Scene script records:
════

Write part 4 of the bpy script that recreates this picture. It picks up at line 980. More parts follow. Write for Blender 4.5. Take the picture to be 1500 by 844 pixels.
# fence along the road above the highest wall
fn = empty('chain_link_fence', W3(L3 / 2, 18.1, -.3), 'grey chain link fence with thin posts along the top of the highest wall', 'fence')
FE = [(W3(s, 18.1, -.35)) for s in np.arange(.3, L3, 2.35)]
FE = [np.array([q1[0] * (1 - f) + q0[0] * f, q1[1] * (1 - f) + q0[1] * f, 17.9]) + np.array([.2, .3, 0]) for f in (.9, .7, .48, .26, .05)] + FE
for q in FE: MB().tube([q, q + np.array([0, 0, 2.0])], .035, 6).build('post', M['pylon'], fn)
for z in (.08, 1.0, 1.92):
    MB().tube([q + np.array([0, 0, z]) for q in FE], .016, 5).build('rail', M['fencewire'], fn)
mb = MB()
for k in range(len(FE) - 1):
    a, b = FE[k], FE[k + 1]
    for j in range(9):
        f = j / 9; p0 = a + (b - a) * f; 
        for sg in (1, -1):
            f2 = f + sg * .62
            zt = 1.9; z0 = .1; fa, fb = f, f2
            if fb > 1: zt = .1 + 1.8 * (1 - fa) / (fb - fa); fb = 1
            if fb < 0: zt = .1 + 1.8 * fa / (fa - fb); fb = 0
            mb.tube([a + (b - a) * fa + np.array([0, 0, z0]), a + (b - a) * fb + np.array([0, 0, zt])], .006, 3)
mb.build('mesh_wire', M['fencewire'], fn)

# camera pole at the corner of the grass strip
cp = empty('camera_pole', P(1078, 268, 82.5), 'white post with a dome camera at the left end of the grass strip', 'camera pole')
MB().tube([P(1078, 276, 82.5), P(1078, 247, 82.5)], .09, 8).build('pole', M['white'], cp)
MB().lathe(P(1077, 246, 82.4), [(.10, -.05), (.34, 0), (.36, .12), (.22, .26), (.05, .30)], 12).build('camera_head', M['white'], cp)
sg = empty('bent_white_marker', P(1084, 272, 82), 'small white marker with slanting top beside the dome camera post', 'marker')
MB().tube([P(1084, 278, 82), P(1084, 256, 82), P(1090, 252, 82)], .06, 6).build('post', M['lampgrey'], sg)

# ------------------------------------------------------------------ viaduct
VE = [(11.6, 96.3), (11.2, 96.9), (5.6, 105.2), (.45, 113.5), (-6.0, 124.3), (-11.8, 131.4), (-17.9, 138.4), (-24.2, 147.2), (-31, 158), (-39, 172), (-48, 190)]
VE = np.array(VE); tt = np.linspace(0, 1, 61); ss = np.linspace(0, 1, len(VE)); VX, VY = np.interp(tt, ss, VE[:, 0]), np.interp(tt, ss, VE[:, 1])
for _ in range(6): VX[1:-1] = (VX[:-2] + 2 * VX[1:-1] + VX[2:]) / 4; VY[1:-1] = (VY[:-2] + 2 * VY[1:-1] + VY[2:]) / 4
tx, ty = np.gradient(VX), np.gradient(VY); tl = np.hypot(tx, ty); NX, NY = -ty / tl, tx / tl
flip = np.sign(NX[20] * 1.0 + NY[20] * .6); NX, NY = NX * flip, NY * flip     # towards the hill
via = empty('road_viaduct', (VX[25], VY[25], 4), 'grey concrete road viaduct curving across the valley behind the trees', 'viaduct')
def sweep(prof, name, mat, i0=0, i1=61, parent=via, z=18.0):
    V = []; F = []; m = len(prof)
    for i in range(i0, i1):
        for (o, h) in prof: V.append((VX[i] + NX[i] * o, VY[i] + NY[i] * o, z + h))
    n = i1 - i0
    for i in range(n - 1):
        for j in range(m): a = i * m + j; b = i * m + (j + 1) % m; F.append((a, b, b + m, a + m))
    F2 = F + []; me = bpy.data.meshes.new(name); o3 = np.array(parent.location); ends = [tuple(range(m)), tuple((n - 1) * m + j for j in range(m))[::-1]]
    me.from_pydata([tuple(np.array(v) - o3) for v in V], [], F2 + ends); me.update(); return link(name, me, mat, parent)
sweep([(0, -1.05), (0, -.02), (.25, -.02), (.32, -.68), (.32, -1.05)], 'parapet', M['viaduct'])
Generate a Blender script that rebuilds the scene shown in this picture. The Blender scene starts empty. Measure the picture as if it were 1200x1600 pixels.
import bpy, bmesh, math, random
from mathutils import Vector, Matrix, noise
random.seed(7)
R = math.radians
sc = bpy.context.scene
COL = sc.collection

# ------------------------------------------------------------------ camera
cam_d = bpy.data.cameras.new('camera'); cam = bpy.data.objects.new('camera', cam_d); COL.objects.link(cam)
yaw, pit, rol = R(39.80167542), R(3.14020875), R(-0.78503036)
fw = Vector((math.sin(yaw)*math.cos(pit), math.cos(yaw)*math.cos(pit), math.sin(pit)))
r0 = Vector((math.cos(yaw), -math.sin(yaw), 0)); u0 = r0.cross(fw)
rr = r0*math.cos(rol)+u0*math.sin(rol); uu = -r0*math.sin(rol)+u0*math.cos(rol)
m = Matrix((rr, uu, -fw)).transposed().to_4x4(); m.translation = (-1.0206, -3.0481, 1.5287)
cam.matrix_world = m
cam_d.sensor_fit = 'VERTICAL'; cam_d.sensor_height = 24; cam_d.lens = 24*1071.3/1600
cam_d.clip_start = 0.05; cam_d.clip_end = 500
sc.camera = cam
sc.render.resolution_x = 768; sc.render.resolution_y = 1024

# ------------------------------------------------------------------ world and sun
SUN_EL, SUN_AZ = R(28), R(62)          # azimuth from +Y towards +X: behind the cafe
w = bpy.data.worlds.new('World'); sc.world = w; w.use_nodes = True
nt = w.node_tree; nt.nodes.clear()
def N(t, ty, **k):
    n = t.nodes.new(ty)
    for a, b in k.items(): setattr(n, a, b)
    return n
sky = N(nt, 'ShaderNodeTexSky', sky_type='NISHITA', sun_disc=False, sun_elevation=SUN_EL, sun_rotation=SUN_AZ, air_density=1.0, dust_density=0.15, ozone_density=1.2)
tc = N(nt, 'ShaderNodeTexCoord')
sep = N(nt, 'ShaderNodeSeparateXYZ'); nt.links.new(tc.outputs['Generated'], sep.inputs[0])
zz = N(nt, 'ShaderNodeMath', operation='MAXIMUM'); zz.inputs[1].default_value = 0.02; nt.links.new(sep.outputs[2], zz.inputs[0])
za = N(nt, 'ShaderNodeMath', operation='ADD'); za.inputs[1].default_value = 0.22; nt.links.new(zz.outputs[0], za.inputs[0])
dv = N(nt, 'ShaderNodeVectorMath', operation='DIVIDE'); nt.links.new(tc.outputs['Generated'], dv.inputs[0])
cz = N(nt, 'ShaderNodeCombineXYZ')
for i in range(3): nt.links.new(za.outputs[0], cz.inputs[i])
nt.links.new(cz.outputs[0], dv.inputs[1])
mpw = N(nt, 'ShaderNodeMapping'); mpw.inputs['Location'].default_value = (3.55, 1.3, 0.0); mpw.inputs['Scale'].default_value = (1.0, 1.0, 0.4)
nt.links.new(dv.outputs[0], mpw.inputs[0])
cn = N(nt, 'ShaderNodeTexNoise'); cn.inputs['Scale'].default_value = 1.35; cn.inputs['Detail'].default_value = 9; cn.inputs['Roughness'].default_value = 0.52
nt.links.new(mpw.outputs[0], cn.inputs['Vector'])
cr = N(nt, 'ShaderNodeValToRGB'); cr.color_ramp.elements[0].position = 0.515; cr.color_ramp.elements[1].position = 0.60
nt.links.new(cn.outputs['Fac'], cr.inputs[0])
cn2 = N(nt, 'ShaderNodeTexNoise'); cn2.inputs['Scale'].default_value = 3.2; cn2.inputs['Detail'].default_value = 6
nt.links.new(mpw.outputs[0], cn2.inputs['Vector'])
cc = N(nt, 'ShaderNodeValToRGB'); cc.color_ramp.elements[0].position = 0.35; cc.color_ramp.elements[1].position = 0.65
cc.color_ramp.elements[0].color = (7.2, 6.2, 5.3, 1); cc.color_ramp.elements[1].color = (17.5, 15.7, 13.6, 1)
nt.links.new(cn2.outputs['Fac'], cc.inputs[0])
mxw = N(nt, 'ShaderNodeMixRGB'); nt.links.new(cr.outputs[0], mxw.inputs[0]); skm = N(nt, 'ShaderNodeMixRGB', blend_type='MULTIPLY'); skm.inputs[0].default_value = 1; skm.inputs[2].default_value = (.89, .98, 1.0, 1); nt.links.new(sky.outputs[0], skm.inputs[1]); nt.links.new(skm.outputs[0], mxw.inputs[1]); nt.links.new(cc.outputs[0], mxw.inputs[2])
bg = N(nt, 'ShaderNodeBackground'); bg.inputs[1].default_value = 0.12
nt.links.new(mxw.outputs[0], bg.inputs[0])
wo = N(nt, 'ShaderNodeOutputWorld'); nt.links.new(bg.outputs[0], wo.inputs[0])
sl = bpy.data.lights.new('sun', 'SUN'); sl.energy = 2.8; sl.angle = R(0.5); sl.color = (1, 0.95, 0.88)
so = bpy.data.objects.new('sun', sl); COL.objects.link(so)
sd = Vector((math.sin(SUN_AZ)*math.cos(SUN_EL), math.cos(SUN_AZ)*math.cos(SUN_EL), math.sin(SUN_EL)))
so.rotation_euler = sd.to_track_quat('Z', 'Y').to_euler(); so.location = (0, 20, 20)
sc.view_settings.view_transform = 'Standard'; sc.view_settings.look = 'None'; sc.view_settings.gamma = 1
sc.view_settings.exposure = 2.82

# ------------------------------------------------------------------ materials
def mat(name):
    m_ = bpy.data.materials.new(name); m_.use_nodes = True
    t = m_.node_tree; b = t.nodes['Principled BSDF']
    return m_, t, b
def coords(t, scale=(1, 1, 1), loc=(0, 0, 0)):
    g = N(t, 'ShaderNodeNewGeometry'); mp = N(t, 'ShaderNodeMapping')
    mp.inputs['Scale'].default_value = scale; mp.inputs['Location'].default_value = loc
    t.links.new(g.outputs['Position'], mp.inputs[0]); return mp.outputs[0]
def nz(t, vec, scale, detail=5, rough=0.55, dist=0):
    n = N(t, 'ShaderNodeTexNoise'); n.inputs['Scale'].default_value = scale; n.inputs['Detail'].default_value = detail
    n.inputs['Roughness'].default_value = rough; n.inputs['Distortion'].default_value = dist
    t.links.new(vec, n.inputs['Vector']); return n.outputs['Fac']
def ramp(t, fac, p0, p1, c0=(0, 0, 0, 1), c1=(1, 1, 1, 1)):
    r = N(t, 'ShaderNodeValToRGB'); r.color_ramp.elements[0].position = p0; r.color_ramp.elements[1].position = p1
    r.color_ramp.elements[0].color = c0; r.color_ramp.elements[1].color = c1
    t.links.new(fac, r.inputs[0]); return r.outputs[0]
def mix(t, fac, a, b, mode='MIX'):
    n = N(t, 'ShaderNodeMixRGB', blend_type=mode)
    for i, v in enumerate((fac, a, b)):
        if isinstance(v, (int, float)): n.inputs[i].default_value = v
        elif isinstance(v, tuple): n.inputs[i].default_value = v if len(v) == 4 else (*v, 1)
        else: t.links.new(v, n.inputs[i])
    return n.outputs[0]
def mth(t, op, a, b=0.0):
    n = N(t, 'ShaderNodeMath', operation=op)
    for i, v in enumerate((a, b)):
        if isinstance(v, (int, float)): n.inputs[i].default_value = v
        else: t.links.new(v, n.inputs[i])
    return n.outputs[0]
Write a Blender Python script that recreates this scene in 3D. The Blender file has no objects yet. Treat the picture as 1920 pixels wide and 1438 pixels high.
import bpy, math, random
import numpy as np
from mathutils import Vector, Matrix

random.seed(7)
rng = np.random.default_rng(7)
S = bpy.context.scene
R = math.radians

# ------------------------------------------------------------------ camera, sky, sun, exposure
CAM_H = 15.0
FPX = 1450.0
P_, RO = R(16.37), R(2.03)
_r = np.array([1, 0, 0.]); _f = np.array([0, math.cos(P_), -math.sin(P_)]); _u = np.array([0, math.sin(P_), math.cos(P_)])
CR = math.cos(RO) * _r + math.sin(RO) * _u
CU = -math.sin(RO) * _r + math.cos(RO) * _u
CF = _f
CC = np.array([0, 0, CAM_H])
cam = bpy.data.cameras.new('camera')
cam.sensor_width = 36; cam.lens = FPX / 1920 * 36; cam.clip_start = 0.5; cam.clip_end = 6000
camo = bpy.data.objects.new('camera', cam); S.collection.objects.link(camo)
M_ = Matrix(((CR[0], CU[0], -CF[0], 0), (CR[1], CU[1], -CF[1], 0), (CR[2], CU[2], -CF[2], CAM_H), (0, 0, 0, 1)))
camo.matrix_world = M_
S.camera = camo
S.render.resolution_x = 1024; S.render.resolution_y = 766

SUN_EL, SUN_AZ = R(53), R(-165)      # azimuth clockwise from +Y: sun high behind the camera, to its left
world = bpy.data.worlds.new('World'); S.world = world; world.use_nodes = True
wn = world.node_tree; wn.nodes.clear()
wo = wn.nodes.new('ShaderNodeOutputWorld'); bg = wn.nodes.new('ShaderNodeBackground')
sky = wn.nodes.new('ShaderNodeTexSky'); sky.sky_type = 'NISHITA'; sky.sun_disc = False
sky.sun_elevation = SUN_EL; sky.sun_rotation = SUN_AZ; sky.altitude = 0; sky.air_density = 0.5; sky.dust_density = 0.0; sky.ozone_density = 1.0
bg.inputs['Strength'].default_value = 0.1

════

### To do
Copy, please, exactly the lines that start at the first line of the data and end at the line containing "mb.build('mesh_wire', M['fencewire'], fn)", both kept and no others.

### Output
Write part 4 of the bpy script that recreates this picture. It picks up at line 980. More parts follow. Write for Blender 4.5. Take the picture to be 1500 by 844 pixels.
# fence along the road above the highest wall
fn = empty('chain_link_fence', W3(L3 / 2, 18.1, -.3), 'grey chain link fence with thin posts along the top of the highest wall', 'fence')
FE = [(W3(s, 18.1, -.35)) for s in np.arange(.3, L3, 2.35)]
FE = [np.array([q1[0] * (1 - f) + q0[0] * f, q1[1] * (1 - f) + q0[1] * f, 17.9]) + np.array([.2, .3, 0]) for f in (.9, .7, .48, .26, .05)] + FE
for q in FE: MB().tube([q, q + np.array([0, 0, 2.0])], .035, 6).build('post', M['pylon'], fn)
for z in (.08, 1.0, 1.92):
    MB().tube([q + np.array([0, 0, z]) for q in FE], .016, 5).build('rail', M['fencewire'], fn)
mb = MB()
for k in range(len(FE) - 1):
    a, b = FE[k], FE[k + 1]
    for j in range(9):
        f = j / 9; p0 = a + (b - a) * f; 
        for sg in (1, -1):
            f2 = f + sg * .62
            zt = 1.9; z0 = .1; fa, fb = f, f2
            if fb > 1: zt = .1 + 1.8 * (1 - fa) / (fb - fa); fb = 1
            if fb < 0: zt = .1 + 1.8 * fa / (fa - fb); fb = 0
            mb.tube([a + (b - a) * fa + np.array([0, 0, z0]), a + (b - a) * fb + np.array([0, 0, zt])], .006, 3)
mb.build('mesh_wire', M['fencewire'], fn)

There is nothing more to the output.